:: Given data ::

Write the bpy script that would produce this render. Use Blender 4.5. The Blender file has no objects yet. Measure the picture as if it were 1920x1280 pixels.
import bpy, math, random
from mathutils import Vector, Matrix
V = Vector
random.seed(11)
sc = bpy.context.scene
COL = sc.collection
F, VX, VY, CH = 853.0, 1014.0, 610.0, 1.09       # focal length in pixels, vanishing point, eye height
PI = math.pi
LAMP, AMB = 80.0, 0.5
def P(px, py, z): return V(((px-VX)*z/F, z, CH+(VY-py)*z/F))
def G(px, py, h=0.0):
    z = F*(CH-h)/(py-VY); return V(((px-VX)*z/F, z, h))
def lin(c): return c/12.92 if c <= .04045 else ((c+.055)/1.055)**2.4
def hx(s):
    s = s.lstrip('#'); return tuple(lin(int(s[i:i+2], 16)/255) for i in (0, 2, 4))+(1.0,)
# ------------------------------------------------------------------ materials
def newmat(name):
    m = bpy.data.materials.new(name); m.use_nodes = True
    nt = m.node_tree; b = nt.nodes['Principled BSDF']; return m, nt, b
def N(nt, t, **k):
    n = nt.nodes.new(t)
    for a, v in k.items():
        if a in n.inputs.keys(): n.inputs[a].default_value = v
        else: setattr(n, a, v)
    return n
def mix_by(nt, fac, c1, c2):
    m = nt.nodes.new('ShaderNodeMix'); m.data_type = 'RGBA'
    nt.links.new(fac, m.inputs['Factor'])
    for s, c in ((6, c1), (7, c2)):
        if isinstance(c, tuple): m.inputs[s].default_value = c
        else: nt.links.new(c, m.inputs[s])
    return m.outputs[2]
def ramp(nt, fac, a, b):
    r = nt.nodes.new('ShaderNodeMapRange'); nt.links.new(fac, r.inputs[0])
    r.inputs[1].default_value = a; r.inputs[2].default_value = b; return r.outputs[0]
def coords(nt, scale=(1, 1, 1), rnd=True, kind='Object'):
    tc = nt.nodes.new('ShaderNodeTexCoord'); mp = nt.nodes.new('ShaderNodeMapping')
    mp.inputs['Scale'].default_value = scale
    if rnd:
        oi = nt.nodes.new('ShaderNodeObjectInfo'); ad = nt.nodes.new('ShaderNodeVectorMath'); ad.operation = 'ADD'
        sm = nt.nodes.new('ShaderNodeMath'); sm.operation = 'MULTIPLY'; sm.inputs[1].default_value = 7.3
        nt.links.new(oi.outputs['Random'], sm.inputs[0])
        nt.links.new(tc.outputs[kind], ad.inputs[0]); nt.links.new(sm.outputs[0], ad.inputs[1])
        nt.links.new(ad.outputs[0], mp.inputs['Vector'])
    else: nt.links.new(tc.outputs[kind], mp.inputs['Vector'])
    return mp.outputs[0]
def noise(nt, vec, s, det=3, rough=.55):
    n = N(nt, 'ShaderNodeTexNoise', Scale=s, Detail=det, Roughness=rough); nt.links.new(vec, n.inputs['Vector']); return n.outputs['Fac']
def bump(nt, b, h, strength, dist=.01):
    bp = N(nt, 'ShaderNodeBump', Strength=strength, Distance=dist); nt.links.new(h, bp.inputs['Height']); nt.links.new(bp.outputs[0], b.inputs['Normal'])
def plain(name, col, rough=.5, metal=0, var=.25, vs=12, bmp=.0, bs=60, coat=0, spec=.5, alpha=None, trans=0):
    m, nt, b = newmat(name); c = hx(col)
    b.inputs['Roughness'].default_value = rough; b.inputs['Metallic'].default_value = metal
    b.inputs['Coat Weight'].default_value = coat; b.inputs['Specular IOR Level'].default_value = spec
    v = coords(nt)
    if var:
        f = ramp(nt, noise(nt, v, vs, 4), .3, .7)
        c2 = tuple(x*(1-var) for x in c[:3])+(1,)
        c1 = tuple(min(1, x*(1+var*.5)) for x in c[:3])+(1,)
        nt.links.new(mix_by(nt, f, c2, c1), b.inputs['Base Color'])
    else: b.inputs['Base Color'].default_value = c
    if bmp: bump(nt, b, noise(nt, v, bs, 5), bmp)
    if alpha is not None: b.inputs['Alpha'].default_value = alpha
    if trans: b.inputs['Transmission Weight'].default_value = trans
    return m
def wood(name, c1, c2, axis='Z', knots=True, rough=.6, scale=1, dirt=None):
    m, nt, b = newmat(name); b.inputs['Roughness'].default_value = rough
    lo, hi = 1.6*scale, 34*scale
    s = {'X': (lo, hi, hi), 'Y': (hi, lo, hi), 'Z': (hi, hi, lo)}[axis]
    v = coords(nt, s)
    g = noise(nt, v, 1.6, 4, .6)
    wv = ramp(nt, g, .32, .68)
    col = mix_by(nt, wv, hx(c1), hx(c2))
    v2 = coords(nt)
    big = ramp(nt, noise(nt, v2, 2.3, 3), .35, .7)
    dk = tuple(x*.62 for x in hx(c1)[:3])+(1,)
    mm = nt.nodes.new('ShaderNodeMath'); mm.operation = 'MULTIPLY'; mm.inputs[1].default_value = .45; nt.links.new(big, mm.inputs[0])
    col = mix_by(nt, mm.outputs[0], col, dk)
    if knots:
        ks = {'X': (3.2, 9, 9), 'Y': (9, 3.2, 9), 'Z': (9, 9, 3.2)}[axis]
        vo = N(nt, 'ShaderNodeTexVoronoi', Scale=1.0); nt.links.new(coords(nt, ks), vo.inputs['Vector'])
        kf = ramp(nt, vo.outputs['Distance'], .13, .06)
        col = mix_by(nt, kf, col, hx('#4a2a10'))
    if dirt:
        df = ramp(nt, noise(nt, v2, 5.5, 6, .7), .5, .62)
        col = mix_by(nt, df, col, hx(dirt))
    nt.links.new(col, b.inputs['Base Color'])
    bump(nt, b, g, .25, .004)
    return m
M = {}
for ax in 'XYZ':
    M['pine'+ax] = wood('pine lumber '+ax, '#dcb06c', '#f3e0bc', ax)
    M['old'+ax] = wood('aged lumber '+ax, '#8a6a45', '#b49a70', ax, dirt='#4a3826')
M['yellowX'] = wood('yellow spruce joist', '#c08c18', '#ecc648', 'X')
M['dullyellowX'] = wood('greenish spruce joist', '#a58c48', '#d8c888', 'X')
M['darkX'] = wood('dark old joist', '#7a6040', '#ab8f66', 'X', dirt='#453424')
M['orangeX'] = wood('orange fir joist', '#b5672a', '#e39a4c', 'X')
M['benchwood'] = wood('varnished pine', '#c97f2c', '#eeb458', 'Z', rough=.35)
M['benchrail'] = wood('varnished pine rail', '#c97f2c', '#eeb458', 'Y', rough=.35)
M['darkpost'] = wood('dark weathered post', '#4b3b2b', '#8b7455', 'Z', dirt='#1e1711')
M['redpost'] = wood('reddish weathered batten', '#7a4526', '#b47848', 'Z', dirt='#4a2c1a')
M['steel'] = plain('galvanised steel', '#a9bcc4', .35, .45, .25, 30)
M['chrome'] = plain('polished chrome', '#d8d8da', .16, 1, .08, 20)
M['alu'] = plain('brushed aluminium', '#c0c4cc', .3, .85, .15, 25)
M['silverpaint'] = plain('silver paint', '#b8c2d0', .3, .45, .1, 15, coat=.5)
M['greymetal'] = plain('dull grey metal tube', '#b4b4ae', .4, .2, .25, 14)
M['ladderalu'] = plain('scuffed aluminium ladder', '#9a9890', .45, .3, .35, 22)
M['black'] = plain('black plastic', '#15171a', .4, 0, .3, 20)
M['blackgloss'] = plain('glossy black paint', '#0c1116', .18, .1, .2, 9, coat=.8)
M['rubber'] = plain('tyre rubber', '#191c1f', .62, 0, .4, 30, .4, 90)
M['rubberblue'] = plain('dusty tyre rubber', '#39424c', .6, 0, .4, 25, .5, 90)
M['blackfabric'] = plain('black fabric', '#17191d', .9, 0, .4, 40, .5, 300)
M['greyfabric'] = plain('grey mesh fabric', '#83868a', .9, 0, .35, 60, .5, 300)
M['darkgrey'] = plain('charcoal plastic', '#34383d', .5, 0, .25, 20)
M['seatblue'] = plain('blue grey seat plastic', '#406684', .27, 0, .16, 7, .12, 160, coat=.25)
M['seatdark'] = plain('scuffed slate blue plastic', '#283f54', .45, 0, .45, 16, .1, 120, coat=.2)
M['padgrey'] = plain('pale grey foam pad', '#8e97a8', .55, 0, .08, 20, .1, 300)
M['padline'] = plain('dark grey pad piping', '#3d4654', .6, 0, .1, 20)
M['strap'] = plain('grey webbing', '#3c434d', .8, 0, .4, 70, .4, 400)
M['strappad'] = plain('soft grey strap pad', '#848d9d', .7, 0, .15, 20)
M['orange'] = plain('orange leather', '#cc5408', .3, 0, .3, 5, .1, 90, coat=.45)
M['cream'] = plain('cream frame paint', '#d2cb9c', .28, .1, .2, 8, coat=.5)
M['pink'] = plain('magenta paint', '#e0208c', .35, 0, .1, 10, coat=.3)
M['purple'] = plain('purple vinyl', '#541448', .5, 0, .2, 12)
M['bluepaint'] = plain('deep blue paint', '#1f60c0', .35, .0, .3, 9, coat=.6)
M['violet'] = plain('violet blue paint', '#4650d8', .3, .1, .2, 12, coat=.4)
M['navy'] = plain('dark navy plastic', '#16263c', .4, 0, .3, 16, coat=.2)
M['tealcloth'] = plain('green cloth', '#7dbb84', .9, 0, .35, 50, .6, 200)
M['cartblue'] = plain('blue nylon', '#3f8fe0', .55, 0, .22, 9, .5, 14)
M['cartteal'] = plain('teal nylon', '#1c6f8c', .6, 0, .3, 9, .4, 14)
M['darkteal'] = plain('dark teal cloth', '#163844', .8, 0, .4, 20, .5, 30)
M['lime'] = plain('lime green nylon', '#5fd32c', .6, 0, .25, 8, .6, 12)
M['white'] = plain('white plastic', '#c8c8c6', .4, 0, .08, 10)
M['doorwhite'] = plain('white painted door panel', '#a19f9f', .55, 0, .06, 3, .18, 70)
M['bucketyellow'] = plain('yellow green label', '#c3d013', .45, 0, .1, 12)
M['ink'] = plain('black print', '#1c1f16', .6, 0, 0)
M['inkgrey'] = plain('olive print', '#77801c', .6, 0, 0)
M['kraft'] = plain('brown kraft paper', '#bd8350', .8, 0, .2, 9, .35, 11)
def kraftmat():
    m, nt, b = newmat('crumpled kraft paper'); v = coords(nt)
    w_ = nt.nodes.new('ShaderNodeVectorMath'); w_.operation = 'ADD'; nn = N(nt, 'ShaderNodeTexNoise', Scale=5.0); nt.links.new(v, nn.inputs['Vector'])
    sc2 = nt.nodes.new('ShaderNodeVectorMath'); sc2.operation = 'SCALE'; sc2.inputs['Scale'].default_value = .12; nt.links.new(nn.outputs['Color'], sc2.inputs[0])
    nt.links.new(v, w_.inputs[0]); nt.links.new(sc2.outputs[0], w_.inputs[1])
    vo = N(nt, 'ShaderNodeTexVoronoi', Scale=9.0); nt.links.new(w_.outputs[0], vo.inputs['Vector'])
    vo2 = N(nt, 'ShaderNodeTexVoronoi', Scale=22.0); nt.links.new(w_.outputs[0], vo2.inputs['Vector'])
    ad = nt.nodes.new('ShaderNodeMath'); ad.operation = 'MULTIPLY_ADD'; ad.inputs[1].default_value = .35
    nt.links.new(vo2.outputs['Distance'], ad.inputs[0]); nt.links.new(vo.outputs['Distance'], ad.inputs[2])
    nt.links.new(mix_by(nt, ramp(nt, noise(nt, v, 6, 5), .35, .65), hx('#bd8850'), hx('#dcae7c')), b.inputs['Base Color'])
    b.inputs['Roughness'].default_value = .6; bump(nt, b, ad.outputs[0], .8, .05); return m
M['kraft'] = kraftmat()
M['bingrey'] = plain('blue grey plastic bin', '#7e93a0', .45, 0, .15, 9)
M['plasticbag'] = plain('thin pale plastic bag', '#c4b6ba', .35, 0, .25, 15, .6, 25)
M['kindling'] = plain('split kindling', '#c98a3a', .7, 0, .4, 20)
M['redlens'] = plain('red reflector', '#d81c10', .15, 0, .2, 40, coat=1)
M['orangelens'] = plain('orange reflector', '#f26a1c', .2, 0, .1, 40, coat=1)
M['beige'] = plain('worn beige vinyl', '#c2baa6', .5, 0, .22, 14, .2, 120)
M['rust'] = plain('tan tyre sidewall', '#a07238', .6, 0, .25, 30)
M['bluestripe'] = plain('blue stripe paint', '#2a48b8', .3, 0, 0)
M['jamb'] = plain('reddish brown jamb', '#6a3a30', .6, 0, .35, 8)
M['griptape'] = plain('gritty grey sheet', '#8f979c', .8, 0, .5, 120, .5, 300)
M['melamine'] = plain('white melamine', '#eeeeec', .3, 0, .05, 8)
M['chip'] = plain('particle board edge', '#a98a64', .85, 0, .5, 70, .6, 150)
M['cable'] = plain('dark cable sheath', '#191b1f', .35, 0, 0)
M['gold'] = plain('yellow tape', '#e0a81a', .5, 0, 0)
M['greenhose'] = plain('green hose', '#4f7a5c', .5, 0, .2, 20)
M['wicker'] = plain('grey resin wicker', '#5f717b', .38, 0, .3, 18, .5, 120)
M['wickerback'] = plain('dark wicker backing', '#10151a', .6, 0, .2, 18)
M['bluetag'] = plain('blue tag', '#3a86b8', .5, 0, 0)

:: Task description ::
Give the count of lines containing "pixels", with no added text.

:: Worked answer ::
2